The world is in a crucial period for dealing with space junk

April 19, 2021

This decade will be a make-or-break point for the space junk problem. (Pixabay/WikiImages)

So much debris from past missions has accumulated in low Earth orbit that between one-third and half of the zone's capacity to sustain long-term space activities has already been filled, scientists have reported.

Staff researchers at the Italian National Research Council's Institute of Information Science and Technologies in Pisa analyzed how space junk has built up over the past 25 years, and concluded that the 2020s will be a critical juncture for enforcing steps to deal with the problem. The team published the findings April 2 in Acta Astronautica.

"If we are interested in the sustainability of space operations in the coming decades, some strong mitigation measures and rules of conduct must be introduced in this decade; the sooner, the better," said Luciano Anselmo, the last author of the paper.

There are millions of pieces of space debris from dead satellites, bits of machinery and paint flecks from spacecraft and rockets and other detritus from human activities circling the planet.  

"Space is certainly big, and the human-made objects occupy only an infinitesimal fraction of it and are on average very distant from each other," Anselmo acknowledged. 

However, these objects can travel at speeds of 36,000 kilometers per hour through low Earth orbit, and the energy released when they collide can be huge. A collision with a centimeter-sized piece of debris can disable a working satellite, and a decimeter-sized object can completely destroy a spacecraft and create hundreds or thousands of new potential projectiles, Anselmo says.

In recent years, space activities in low Earth orbit have entered a "revolution," he and his co-author Carmen Pardini wrote in the paper. From 2014-20, the total mass of artificial objects in orbit grew by 22% and the number of operational spacecraft more than doubled. 

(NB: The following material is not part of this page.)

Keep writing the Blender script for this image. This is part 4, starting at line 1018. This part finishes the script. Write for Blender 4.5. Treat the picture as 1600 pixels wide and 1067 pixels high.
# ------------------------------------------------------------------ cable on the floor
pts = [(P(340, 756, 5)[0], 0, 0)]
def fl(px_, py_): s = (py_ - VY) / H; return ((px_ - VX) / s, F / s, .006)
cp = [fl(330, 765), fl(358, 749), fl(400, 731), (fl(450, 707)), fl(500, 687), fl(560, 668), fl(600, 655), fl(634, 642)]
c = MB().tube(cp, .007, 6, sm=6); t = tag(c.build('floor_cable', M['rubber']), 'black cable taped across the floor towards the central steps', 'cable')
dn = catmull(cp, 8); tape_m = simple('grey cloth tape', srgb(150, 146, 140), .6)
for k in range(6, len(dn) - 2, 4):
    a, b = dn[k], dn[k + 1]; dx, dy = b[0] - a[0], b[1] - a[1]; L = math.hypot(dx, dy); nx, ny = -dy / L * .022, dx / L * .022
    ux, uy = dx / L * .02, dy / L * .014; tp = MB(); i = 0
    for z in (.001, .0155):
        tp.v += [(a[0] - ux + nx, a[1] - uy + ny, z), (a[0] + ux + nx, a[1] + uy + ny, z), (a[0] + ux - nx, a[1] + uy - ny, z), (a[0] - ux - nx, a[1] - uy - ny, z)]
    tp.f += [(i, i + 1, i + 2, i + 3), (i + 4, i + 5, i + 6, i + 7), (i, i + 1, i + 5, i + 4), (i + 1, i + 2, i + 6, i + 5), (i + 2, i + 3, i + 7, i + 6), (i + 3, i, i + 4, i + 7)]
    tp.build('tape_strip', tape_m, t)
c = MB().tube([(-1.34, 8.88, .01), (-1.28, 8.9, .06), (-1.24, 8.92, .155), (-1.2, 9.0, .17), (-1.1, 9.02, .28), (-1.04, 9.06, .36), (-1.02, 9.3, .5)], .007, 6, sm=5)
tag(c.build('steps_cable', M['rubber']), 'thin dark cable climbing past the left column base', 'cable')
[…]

"Today, with the impetuous flowering of the so-called New Space Economy, characterized by the deployment of countless satellites and mega-constellations, the problem is becoming really urgent, because some wrong decisions or actions taken now may have lasting adverse consequences on space operations, in particular in low Earth orbit," Pardini said.

She and Anselmo have been studying space debris since the 1980s, and wanted to evaluate the status of space debris from the last quarter-century. They examined catalogues of space debris from the U.S. Space Surveillance Network, analyzing how the amount of debris grew over time by altitude and object type.

The team found that the overall evolution of space debris matched forecasts from 20 years ago of a business-as-usual scenario with no mitigation measures. 

International groups such as the Inter-Agency Space Debris Coordination Committee have recommended steps to limit the junk, such as removing objects from crowded regions of space at the end of their missions. Although unevenly applied, these actions did help rein in the accumulation of space debris, Pardini and Anselmo found.

Unfortunately, this progress was undone by several catastrophic collisions in the 2000s. In January 2007, China destroyed the satellite Fengyun 1C during an anti-satellite weapon test. Two years later, the satellites Cosmos 2251 and Iridium 33 crashed accidentally. These two events produced a number of trackable fragments equivalent to the objects that had accumulated in low Earth orbit from 1970 to 2007.

Pardini and Anselmo didn't find any signs of an exponential increase in space debris, which could have indicated that a chain reaction of collisions known as the Kessler syndrome, also called the Kessler effect, was underway. This means that the evolution of space debris in low Earth orbit is still driven by actions such as new launches and collision avoidance maneuvers, rather than by collisions caused by fragments of previous collisions, Anselmo says.

Worryingly, though, above altitudes of 700 kilometers, "The density of objects capable of causing catastrophic collisions is already higher than the 'critical' one capable of causing, sooner or later, the Kessler Syndrome," Pardini said.

Additionally, this cascade of collisions would probably not become apparent immediately.

"Looking at space debris, the movie 'Gravity' — in addition to several serious inaccuracies, which are, however, evident only to those who have basic knowledge of orbital dynamics — is especially wrong in defining the time scale of the Kessler Syndrome, which is not a few hours, but at least several decades," Anselmo noted.

The researchers also used indicators such as the debris density at given altitudes to "evaluate where we are now and the sustainability of space activities in the future," Pardini said. "While there is still 'room' for new space activities, the 'room' left is not so much considered what it is planned to do compared to what has been done in the previous six decades."

Extreme care will be required in planning and executing new missions from now on, she and Anselmo wrote. Enhanced maneuvering capabilities and other measures for collision avoidance and debris cleanup will be particularly vital as more mega-constellations of thousands of satellites come online, and private companies such as SpaceX have a larger impact on exploration.

"Any true progress in the field of space debris will be the result of a deep and wide amount of international cooperation," Anselmo said. "But countries, governments and international organizations alone are not enough anymore. Private companies must be involved in the loop as soon as possible."

The study, "Evaluating the impact of space activities in low earth orbit," published April 2 in Acta Astronautica, was authored by Carmen Pardini and Luciano Anselmo, Institute of Information Science and Technologies (ISTI).